Houston Chronicle on Netroots in Texas Senate Race
Mon Sep 10, 2007 at 08:30:16 AM PDT
This is not the friendliest report ever. Frankly, it's loaded with innuendo, suggestion, and contempt.
It starts be ignoring any past organizing by the netroots:
Their primary battle has become the first real test of the organizing ability of the netroots in Texas.
Anybody every heard of that guy Lampson?
Then there is the hint that blogs are illegally coordinating with the Noriega campaign:
Texas' progressive bloggers in June launched a Draft Noriega movement on the Internet...The draft movement was so closely timed to Noriega's announcement of the formation of a Senate exploratory committee that it appeared to be a coordinated effort — something the bloggers deny.

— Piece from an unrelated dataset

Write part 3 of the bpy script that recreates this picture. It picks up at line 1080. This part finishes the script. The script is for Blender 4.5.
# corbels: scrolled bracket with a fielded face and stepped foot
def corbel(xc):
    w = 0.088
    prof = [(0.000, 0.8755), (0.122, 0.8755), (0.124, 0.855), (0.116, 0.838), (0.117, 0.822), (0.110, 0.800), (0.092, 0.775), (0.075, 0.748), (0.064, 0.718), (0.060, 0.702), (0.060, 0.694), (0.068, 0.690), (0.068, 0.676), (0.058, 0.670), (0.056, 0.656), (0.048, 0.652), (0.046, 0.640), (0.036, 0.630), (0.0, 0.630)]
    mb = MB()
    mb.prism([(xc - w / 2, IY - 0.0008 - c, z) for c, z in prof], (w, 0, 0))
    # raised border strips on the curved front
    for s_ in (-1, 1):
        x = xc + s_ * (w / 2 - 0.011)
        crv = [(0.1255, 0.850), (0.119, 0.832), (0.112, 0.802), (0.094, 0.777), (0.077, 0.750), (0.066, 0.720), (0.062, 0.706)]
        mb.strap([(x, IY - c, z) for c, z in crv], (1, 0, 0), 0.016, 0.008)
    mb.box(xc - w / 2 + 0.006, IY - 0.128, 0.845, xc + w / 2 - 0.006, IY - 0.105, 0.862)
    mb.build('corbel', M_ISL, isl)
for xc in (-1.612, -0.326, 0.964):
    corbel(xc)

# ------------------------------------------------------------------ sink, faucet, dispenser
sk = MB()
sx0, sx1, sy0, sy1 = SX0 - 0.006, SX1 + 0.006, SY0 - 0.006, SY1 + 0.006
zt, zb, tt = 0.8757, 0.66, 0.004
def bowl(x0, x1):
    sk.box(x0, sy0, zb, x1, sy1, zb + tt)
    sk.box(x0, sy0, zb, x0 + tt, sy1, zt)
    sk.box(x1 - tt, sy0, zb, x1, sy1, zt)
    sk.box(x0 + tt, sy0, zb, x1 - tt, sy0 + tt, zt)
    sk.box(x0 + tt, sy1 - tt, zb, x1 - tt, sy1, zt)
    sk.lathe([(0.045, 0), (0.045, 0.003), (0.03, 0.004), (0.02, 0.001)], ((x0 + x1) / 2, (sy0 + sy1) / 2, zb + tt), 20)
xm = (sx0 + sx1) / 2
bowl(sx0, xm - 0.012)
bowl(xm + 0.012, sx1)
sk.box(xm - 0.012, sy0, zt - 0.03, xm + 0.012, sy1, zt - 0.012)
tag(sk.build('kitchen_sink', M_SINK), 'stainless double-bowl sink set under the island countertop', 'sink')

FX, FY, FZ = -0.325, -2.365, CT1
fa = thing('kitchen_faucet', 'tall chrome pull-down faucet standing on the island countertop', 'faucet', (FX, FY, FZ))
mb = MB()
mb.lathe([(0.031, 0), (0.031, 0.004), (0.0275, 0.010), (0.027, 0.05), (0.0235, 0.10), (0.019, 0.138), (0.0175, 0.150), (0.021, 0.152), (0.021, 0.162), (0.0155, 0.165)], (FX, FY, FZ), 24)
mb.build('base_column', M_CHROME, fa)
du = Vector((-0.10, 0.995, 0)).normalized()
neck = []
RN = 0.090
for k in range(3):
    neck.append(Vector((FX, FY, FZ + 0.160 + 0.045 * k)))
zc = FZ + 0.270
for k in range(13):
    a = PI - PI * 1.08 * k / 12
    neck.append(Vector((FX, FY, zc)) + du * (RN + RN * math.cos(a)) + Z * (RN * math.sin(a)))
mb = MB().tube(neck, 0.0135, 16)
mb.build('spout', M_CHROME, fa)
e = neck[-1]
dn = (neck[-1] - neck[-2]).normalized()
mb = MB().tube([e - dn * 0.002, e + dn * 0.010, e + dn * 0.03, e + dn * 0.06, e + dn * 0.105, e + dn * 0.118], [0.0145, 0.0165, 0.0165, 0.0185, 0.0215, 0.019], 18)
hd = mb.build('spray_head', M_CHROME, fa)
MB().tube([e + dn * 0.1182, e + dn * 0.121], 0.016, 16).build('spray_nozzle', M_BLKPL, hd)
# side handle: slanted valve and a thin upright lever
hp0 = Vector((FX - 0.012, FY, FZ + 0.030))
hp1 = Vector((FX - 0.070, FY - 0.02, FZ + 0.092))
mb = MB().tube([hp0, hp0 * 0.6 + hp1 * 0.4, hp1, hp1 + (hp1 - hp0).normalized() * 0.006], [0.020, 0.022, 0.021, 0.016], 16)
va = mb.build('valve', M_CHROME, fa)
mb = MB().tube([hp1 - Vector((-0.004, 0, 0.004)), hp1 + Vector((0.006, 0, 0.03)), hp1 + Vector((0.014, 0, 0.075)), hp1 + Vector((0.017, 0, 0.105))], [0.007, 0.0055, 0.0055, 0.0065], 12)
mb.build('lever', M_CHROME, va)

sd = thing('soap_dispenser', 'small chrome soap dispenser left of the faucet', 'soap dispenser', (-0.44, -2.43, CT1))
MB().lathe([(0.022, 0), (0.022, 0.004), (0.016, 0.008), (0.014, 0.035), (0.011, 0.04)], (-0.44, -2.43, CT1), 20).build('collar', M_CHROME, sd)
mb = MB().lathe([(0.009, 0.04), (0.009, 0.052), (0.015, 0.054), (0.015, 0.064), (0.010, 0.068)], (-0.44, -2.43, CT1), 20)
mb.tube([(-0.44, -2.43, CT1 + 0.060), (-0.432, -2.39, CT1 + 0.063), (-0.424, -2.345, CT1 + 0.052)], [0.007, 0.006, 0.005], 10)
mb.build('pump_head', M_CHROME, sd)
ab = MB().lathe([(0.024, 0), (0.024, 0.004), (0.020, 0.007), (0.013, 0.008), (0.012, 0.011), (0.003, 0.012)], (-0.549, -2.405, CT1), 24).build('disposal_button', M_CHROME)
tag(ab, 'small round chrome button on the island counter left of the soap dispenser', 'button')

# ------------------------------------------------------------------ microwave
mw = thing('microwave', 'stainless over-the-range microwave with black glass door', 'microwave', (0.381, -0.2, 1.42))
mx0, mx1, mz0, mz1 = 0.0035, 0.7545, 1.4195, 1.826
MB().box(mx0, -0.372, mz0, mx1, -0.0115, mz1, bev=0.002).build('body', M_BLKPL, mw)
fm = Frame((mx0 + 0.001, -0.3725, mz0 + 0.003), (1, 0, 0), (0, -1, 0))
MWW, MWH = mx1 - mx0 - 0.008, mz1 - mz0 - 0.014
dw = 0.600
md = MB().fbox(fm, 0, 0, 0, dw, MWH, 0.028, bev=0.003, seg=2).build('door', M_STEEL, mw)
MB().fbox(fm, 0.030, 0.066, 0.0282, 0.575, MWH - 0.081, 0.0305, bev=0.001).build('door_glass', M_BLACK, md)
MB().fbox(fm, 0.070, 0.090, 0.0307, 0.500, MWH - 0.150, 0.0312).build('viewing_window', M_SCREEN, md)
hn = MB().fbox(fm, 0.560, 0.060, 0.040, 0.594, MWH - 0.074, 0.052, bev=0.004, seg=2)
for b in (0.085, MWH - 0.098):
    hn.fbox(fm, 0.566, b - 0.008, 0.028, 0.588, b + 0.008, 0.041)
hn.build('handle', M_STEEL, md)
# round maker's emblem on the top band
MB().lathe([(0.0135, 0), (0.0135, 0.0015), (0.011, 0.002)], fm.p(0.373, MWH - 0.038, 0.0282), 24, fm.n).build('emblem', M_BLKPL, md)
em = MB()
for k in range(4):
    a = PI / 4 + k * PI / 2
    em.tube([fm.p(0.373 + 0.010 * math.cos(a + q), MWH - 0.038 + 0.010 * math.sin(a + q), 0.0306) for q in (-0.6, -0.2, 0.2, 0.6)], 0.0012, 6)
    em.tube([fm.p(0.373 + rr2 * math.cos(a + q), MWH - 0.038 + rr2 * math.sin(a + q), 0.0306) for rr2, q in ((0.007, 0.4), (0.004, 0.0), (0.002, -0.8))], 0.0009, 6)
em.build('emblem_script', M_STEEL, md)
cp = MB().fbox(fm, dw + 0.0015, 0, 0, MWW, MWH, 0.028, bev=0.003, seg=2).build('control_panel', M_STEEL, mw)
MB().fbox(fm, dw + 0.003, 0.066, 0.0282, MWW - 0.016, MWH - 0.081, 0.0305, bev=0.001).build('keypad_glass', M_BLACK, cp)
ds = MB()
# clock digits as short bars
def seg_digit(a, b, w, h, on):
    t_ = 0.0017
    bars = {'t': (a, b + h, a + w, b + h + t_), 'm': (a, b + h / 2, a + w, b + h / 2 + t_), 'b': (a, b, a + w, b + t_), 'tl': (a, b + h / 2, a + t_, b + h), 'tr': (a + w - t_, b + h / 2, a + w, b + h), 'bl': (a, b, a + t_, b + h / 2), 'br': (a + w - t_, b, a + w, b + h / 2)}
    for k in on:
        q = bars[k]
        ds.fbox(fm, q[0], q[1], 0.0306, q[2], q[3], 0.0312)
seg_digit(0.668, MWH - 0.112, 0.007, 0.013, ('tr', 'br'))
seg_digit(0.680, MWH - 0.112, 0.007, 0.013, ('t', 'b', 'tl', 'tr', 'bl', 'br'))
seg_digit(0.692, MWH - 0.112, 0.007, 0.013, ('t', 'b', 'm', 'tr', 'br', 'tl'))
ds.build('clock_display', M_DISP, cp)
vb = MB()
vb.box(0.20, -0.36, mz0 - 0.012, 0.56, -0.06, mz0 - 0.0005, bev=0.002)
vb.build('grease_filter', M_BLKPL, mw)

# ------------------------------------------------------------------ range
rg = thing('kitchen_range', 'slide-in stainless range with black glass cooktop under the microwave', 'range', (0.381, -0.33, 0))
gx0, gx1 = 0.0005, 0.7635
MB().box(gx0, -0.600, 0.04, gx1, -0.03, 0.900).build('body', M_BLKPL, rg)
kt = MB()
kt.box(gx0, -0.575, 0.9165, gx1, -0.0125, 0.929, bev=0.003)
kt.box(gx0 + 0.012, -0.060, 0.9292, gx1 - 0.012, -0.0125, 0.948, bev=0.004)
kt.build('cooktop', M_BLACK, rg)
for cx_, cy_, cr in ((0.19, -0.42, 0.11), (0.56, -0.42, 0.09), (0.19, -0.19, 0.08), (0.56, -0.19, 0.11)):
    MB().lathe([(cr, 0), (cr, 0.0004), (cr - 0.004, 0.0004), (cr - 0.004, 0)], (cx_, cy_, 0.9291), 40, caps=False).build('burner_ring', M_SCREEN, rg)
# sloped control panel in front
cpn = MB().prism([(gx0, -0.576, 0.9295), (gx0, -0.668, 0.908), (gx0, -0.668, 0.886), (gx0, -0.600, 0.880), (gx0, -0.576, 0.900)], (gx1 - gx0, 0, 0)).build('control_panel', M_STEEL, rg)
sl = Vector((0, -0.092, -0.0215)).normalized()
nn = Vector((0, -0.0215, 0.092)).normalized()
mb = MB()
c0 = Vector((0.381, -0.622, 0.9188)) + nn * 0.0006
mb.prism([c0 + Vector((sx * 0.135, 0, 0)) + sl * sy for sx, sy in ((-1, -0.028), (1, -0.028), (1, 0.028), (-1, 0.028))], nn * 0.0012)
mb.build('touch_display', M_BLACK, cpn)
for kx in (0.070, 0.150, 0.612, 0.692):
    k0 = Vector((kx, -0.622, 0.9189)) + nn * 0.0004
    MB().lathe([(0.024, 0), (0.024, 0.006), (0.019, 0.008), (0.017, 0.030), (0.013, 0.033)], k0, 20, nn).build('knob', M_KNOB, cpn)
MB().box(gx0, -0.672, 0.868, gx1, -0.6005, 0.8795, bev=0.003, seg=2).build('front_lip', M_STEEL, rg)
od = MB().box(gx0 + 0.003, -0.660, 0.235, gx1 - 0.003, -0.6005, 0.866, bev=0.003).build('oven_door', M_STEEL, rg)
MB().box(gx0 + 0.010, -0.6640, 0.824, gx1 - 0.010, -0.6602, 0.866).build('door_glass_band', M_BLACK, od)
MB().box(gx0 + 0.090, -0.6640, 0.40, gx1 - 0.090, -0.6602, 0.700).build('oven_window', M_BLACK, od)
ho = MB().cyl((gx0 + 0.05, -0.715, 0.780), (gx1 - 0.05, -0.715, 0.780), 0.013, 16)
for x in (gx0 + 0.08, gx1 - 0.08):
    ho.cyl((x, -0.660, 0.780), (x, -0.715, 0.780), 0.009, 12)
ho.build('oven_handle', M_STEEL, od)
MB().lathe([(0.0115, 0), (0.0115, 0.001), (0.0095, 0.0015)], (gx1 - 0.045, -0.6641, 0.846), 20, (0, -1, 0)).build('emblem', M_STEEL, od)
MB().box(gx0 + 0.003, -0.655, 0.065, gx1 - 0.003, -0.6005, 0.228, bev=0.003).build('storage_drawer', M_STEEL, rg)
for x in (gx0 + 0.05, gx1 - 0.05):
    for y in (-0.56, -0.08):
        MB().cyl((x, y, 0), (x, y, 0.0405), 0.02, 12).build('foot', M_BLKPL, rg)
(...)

The article then notes that blogs are ineffective:
Watts announced that 800 donors had given him $1.1 million in June to supplement the $3.8 million of his own money that he had put into the primary race.
As a counter move, the pro-Noriega bloggers in July publicly set a goal of raising money for him from 800 donors in a month. When that did not occur, they moved the goal post to the end of the quarter on Sept. 30. As of Thursday, they had raised $53,897 from 692 supporters.
Finally, we learn that even their beneficiaries hate the netroots:
Early last month, Noriega traveled to Chicago to rub elbows with liberal bloggers nationally at the YearlyKos Convention and received the endorsement of Daily Kos founder Markos Moulitsas Zúniga.
But then Noriega returned home and told the Texas Broadcasters Association that the blogs are as destructive a force in democracy as talk radio.
This piece is a borderline hatchet-job. It's odd from R.G. Ratcliffe, who is one of the better political reporters in the state.
Why the attack? One possible reason is dropped in near the end of the article. Bloggers could be a threat to other journalists:
But when San Antonio Current Editor Elaine Wolff revealed in a Watts interview that her husband had donated to the Watts campaign, the blog community blasted her and one staff member quit saying she should check her journalistic ethics with the Poynter Institute.
I don't know if that event played any role in Radtcliffe's thinking, but it is interesting to note. And one should remember that whatever else this article means, it is one more testament to the importance of the netroots in this race.